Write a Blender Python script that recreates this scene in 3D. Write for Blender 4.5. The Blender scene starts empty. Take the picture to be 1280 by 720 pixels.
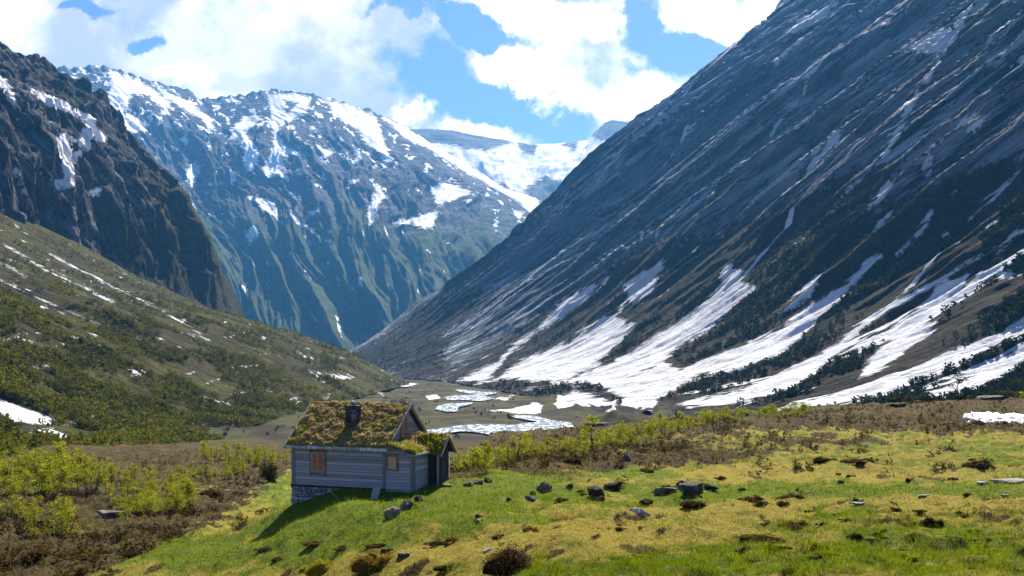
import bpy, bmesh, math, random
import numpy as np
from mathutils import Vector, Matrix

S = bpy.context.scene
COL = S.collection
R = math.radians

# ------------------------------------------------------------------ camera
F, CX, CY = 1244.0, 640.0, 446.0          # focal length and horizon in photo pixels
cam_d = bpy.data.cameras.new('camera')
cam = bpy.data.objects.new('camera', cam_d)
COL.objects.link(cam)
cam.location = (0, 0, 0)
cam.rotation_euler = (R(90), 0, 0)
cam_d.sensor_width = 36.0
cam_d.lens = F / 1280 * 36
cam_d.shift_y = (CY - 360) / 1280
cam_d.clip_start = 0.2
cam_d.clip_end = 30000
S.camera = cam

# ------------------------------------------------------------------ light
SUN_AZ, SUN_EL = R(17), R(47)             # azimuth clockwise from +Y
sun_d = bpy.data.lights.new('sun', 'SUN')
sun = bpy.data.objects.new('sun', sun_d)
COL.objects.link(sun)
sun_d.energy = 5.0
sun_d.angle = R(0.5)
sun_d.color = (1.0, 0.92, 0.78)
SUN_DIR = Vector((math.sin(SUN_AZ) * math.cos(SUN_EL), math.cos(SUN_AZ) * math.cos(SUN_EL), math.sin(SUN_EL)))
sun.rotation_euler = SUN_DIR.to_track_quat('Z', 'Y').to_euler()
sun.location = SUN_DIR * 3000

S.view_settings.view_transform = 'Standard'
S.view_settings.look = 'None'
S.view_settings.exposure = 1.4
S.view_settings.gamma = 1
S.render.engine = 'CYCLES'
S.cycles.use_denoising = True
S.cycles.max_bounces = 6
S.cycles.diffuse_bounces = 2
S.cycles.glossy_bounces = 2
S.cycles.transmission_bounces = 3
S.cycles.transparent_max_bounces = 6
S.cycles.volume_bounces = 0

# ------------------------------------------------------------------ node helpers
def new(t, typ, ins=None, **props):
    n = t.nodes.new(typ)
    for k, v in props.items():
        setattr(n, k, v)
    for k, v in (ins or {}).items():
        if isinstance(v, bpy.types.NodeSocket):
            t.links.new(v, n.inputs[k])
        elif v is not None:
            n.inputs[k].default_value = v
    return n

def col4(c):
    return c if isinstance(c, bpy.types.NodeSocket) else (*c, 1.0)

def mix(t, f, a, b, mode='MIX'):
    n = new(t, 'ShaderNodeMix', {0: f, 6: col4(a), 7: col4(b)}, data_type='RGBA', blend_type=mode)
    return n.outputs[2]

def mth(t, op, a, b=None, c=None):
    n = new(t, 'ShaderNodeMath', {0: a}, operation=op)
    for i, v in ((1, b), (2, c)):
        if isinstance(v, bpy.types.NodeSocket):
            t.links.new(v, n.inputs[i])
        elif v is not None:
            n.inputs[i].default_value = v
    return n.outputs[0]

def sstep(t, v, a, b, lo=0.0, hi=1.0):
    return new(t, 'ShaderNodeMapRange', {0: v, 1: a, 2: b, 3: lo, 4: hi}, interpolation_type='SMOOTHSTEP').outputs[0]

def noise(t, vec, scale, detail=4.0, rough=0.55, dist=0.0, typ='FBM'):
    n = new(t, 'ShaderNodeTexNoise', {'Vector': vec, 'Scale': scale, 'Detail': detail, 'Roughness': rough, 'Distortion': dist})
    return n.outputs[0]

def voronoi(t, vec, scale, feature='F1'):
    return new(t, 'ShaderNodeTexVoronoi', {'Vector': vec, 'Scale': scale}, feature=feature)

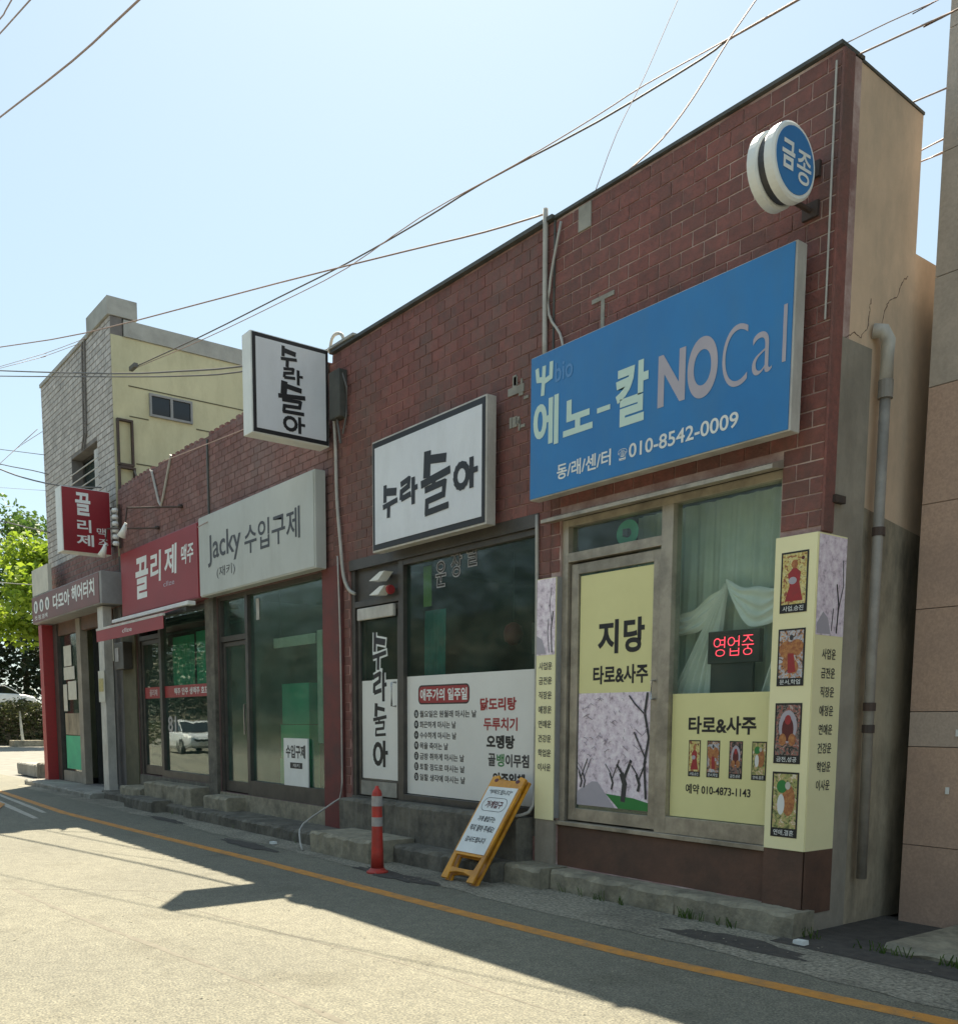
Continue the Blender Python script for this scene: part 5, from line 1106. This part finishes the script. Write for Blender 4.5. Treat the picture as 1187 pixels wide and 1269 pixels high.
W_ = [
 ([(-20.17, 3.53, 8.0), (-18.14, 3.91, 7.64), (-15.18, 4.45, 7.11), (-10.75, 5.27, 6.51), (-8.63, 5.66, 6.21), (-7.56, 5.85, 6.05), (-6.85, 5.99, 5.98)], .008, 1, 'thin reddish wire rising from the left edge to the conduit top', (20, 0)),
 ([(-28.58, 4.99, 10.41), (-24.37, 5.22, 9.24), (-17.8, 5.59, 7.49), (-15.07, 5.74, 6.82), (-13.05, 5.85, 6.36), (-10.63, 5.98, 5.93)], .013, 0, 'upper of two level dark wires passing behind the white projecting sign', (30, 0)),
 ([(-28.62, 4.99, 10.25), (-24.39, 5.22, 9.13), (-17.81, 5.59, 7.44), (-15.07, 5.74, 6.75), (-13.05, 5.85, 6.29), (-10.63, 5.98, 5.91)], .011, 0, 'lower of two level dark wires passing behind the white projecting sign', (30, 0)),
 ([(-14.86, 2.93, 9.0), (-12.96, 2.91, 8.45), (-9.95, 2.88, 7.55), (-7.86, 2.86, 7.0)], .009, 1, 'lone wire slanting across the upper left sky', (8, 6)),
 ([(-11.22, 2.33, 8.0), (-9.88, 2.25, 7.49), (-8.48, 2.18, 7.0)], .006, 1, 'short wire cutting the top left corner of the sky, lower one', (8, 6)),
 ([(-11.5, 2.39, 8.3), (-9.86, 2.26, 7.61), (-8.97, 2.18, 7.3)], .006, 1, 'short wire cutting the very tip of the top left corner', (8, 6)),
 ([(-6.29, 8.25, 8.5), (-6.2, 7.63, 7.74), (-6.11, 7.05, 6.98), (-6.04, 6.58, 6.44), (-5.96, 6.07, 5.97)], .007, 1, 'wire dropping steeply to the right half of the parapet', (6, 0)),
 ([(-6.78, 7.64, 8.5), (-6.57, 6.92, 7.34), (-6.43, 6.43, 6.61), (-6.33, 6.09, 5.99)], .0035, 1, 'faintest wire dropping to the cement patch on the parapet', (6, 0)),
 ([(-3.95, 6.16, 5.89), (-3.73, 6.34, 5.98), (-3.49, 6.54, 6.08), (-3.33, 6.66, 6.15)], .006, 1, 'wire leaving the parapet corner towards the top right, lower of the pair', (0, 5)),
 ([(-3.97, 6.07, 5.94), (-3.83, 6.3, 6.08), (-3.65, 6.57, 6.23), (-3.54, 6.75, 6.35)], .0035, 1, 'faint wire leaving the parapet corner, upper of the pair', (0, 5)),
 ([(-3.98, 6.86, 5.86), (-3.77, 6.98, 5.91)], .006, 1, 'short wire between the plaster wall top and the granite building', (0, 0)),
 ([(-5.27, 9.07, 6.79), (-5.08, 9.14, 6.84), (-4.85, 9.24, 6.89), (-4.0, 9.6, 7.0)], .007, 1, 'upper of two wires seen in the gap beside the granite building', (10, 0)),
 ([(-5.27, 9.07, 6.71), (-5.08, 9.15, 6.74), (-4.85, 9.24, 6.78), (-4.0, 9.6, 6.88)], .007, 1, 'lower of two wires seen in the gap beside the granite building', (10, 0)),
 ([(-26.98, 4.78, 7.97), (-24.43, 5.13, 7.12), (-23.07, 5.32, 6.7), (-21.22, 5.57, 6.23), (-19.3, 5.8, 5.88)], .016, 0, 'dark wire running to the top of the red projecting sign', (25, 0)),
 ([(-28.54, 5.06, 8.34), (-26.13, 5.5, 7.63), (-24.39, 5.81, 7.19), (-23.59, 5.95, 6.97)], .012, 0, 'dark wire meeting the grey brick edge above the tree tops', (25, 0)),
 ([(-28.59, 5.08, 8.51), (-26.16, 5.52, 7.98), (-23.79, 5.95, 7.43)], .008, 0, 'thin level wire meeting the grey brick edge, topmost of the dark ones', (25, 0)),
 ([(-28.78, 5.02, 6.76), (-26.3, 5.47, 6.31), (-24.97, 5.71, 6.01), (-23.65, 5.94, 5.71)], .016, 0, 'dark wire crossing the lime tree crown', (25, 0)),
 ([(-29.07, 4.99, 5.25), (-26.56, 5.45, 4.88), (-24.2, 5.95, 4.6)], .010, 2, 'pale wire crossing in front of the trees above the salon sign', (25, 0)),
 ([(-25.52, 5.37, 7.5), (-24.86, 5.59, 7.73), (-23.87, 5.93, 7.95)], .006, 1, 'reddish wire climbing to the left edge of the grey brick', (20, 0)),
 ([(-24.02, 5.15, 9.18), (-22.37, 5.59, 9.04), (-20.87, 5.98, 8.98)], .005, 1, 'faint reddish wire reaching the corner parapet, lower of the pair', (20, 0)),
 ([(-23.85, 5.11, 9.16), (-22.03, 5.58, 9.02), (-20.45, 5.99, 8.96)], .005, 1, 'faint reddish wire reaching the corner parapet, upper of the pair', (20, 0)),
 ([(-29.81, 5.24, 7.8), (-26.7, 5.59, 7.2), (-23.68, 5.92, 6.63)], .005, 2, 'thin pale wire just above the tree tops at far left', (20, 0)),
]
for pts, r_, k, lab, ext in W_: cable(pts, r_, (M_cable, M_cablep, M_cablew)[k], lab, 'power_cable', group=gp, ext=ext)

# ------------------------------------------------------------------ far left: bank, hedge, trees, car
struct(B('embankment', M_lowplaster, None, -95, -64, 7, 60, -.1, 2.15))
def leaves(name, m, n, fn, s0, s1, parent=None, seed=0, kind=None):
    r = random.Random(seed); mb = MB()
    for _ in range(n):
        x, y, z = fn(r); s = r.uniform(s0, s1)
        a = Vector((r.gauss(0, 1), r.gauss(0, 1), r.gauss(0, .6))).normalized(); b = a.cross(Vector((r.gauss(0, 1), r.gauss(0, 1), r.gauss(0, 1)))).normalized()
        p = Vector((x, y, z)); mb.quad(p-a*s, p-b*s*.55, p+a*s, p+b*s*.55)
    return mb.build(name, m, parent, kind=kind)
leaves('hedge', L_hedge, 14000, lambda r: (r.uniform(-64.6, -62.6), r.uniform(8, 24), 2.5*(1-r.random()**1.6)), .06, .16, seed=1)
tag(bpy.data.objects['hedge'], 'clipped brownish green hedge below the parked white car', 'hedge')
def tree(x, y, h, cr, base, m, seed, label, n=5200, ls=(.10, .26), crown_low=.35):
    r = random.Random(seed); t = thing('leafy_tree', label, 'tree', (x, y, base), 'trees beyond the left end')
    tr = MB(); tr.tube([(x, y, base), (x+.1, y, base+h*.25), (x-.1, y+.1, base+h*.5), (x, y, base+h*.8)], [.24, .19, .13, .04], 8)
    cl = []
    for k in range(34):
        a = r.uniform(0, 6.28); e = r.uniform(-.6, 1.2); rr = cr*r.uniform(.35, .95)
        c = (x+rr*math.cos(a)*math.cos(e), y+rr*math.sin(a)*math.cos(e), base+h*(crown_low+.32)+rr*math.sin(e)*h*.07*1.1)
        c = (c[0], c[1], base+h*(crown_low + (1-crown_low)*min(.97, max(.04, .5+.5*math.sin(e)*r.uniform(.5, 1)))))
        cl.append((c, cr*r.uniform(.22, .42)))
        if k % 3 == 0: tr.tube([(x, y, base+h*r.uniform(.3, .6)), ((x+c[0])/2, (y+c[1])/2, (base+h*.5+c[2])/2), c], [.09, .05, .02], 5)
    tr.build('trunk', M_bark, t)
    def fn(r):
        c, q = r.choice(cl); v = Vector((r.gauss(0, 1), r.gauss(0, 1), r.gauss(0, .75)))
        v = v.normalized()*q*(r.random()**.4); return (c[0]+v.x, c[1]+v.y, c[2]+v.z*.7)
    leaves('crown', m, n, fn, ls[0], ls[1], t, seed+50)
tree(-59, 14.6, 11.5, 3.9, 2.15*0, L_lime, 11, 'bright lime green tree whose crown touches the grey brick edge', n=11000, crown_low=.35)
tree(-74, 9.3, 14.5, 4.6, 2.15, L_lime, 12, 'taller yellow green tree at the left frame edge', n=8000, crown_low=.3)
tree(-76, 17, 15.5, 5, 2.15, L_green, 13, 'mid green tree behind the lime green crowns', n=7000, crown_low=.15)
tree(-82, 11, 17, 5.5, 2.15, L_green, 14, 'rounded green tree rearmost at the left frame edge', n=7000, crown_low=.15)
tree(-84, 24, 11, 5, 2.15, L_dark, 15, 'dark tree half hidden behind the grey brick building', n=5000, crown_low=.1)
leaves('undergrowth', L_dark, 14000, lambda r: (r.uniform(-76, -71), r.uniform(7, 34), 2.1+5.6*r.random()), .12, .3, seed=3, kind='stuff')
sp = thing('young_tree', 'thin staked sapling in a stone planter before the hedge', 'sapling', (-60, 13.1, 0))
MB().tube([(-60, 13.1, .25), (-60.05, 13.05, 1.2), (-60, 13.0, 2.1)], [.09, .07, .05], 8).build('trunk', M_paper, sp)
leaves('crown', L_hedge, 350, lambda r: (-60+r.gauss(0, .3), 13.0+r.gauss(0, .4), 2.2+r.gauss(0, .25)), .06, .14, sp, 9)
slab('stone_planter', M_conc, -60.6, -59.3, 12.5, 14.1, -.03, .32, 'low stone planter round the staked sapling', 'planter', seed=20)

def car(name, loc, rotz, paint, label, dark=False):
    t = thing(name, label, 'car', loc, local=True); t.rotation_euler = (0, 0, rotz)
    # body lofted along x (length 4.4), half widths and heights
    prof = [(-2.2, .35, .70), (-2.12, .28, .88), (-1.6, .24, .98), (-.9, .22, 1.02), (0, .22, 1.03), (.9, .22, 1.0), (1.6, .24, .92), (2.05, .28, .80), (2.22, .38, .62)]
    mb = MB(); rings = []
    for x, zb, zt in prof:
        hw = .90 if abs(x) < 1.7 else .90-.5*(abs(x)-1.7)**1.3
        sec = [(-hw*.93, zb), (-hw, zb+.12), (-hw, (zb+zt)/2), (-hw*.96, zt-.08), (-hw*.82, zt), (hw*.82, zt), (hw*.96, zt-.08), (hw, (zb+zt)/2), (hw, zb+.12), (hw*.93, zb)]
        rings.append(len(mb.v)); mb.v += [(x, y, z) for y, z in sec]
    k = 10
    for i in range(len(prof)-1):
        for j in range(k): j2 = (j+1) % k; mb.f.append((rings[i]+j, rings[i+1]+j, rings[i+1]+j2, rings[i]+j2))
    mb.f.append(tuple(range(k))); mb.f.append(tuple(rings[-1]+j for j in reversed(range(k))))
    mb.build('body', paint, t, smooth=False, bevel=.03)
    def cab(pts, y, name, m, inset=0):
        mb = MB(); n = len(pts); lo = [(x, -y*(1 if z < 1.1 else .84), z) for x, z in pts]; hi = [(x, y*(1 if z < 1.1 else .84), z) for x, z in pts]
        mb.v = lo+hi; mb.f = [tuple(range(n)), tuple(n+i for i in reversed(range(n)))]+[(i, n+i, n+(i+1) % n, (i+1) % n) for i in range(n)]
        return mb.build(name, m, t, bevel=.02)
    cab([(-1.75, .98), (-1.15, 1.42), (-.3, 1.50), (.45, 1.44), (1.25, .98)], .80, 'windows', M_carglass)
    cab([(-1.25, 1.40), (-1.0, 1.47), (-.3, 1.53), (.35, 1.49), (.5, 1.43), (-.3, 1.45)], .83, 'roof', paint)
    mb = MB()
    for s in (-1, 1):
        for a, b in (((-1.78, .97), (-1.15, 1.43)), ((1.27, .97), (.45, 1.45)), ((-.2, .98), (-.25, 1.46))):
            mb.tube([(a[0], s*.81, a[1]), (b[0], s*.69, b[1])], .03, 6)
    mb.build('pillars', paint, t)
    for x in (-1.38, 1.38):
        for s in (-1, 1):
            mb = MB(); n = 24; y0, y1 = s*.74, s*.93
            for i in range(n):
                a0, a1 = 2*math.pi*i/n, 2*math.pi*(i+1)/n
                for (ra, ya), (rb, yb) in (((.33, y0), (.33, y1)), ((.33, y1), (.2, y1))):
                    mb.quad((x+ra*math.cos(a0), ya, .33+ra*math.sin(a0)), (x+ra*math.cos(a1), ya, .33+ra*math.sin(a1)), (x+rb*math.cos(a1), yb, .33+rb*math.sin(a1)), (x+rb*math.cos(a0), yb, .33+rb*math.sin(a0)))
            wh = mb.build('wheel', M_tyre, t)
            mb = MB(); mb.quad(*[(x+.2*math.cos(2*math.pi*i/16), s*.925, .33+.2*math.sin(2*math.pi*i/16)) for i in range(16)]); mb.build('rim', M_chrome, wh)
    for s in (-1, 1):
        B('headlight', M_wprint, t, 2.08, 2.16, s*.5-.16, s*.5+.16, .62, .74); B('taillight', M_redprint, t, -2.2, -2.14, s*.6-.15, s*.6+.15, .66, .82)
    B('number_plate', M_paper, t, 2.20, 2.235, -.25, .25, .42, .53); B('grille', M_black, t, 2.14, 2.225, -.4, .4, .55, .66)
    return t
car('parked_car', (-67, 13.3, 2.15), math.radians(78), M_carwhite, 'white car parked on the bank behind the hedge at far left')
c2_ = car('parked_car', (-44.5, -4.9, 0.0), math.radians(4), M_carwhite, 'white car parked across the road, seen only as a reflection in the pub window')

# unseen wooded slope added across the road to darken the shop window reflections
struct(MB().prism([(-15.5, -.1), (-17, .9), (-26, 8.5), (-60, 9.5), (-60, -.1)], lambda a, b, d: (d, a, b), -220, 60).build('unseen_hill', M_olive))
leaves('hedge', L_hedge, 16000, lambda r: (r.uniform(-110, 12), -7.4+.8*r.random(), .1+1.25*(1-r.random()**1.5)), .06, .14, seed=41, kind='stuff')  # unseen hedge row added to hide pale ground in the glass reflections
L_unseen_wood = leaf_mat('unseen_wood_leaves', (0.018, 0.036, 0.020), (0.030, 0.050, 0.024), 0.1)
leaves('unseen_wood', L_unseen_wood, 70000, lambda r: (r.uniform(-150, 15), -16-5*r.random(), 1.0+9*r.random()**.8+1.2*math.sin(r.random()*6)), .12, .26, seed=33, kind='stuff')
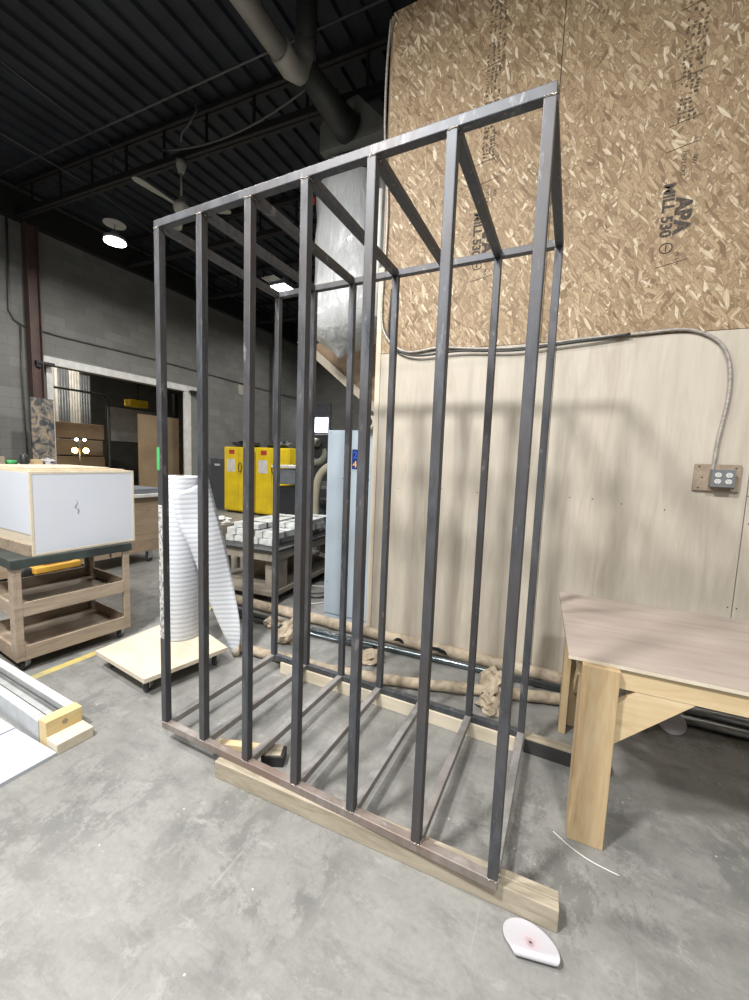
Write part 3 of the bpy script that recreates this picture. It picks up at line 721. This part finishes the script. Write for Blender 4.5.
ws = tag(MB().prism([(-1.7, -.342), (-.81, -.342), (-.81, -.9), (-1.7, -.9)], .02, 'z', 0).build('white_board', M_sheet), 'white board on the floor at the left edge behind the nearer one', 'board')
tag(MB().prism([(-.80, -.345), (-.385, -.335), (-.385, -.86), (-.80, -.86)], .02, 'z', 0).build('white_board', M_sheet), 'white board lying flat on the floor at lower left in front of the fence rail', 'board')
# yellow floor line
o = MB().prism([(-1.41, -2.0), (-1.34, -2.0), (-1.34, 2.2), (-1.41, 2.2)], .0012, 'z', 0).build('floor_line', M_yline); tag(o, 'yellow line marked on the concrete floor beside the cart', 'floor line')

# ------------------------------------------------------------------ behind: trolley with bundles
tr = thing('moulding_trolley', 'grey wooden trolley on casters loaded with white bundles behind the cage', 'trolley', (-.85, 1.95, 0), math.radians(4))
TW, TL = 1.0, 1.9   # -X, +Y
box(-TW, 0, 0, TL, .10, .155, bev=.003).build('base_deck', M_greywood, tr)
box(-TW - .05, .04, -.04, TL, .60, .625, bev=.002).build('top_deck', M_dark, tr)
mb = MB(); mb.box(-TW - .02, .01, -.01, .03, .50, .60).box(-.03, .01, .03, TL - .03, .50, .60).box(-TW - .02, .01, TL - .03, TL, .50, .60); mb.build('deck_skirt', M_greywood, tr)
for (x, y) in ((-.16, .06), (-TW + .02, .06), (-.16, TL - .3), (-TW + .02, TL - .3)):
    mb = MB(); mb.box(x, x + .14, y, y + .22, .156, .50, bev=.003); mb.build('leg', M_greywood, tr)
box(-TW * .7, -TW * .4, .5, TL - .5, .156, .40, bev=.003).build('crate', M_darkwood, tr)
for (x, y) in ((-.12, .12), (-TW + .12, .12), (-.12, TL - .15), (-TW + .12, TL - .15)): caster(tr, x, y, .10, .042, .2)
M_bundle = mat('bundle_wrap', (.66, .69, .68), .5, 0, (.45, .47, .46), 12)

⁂

* [Task directions]
Print the entries as they stand, first line through the line holding "return c if", with every picture removed.

* [Answer to this task]
Write a Blender Python script that recreates this scene in 3D. Write for Blender 4.5. The Blender scene starts empty. Take the picture to be 1280 by 720 pixels.
import bpy, bmesh, math, random
import numpy as np
from mathutils import Vector, Matrix

S = bpy.context.scene
COL = S.collection
R = math.radians

# ------------------------------------------------------------------ camera
F, CX, CY = 1244.0, 640.0, 446.0          # focal length and horizon in photo pixels
cam_d = bpy.data.cameras.new('camera')
cam = bpy.data.objects.new('camera', cam_d)
COL.objects.link(cam)
cam.location = (0, 0, 0)
cam.rotation_euler = (R(90), 0, 0)
cam_d.sensor_width = 36.0
cam_d.lens = F / 1280 * 36
cam_d.shift_y = (CY - 360) / 1280
cam_d.clip_start = 0.2
cam_d.clip_end = 30000
S.camera = cam

# ------------------------------------------------------------------ light
SUN_AZ, SUN_EL = R(17), R(47)             # azimuth clockwise from +Y
sun_d = bpy.data.lights.new('sun', 'SUN')
sun = bpy.data.objects.new('sun', sun_d)
COL.objects.link(sun)
sun_d.energy = 5.0
sun_d.angle = R(0.5)
sun_d.color = (1.0, 0.92, 0.78)
SUN_DIR = Vector((math.sin(SUN_AZ) * math.cos(SUN_EL), math.cos(SUN_AZ) * math.cos(SUN_EL), math.sin(SUN_EL)))
sun.rotation_euler = SUN_DIR.to_track_quat('Z', 'Y').to_euler()
sun.location = SUN_DIR * 3000

S.view_settings.view_transform = 'Standard'
S.view_settings.look = 'None'
S.view_settings.exposure = 1.4
S.view_settings.gamma = 1
S.render.engine = 'CYCLES'
S.cycles.use_denoising = True
S.cycles.max_bounces = 6
S.cycles.diffuse_bounces = 2
S.cycles.glossy_bounces = 2
S.cycles.transmission_bounces = 3
S.cycles.transparent_max_bounces = 6
S.cycles.volume_bounces = 0

# ------------------------------------------------------------------ node helpers
def new(t, typ, ins=None, **props):
    n = t.nodes.new(typ)
    for k, v in props.items():
        setattr(n, k, v)
    for k, v in (ins or {}).items():
        if isinstance(v, bpy.types.NodeSocket):
            t.links.new(v, n.inputs[k])
        elif v is not None:
            n.inputs[k].default_value = v
    return n

def col4(c):
    return c if isinstance(c, bpy.types.NodeSocket) else (*c, 1.0)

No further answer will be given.